The commission’s decision will force school districts to bus even more students out of their neighborhoods.
Small classes also have an outsized benefit for students coming from difficult backgrounds. Wyoming is currently the best state in the nation when it comes to closing the achievement gap between students who receive free or reduced lunch and their better-off peers. Increasing class sizes would jeopardize that excellent achievement.
For these reasons, the State Legislature has resisted calls to increase class sizes even as it cuts school budgets. Furthermore, the Wyoming State Supreme Court has ruled that a constitutional education includes “small schools, small class size, low student/teacher ratios, textbooks, [and] low student/personal computer ratios.”
As the Legislature’s cuts threaten to embroil the state in a costly lawsuit over the constitutionality of education in Wyoming, the School Facilities Commission’s decision is pushing us closer to that brink.

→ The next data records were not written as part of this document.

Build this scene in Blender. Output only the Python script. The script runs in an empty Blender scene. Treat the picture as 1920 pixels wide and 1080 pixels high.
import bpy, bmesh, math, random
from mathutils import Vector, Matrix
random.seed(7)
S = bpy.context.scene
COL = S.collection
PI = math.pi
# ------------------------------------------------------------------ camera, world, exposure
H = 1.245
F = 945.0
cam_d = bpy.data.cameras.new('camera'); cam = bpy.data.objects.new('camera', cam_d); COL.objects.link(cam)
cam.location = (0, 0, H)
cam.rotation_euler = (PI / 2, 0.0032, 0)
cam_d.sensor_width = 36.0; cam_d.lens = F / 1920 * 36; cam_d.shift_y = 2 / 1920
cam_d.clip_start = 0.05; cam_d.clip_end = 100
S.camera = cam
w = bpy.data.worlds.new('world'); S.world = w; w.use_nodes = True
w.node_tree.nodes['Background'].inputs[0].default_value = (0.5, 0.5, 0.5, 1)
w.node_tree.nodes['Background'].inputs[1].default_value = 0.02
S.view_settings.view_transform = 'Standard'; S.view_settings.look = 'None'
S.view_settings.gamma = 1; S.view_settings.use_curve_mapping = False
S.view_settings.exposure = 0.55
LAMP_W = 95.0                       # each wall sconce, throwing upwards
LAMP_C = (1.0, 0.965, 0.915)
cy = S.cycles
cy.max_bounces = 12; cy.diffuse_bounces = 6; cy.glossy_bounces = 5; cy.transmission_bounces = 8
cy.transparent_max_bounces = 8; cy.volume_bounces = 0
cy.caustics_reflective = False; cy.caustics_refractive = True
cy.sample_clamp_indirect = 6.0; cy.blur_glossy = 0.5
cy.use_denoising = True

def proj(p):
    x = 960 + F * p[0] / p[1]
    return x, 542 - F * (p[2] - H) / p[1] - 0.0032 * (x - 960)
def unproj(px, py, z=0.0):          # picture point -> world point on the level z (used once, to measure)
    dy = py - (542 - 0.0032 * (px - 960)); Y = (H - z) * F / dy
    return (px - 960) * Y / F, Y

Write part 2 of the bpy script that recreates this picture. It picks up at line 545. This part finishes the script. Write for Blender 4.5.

Economically forced busing
This is not the first time a School Facilities Commission decision has negatively impacted Wyoming schoolchildren for the sake of cutting education budgets.
Historically, if a Wyoming school became too small for a growing population, the commission would bump the school up on its list of facilities that need additional classroom space.
However, in 2016, the commission decided to change its approach. Instead of looking at individual schools, it started looking at entire districts—if one school was over capacity but another school within that district had space, the commission would not consider that school in need of increased space.
“There have been no informational meetings around the state and no hearings, resulting in very little understanding by the public of what these seemingly technical changes mean as a practical matter for their children.”
Instead, they told schools to bus students across town, a practice one WEA official referred to as “economically forced busing.”
Laramie County School District #1 Assistant Superintendent Dave Bartlett said busing students out of their neighborhoods decreases student performance. He said his district works hard to keep kids in their own neighborhood schools, because social factors can have outsized impacts on students’ learning.
“To force a kid to relocate and put him across town with a different set of peers makes it difficult for him to assimilate,” Bartlett said.
He noted that in a growing district in Cheyenne, more than 100 elementary students were already being sent elsewhere. The School Facilities Commission’s increasing class sizes will force even more students to be bused.
A chance to fight the “emergency rules”
The thing about “emergency rules” is that, by definition, they aren’t permanent. But they can turn into permanent rules.
The School Facilities Commission’s use of emergency rules allowed them to change class sizes under the radar, without public knowledge or input. But those changes will expire unless the commission submits to due process.
“In reality, these facility decisions can lock in harmful educational decisions for decades.”
For that reason, the commission will hold a public hearing on the rule change later this month in Cody—conveniently all the way across the state from Cheyenne, where the rule change will have the most impact.
Before that hearing, however, the commission will present its proposed changes to the Legislature’s committee on school facilities, which has the power to block their class size increase.
The School Facilities Commission appears to hope that it can slide this change through without much public notice, because the commissioners know parents, educators, and the public are against increasing class sizes.
It its memo to the commission, the WEA lambasted the group for its shady practices that could have dire effects: “There have been no informational meetings around the state and no hearings, resulting in very little understanding by the public of what these seemingly technical changes mean as a practical matter for their children,” it said. “In reality, these facility decisions can lock in harmful educational decisions for decades.”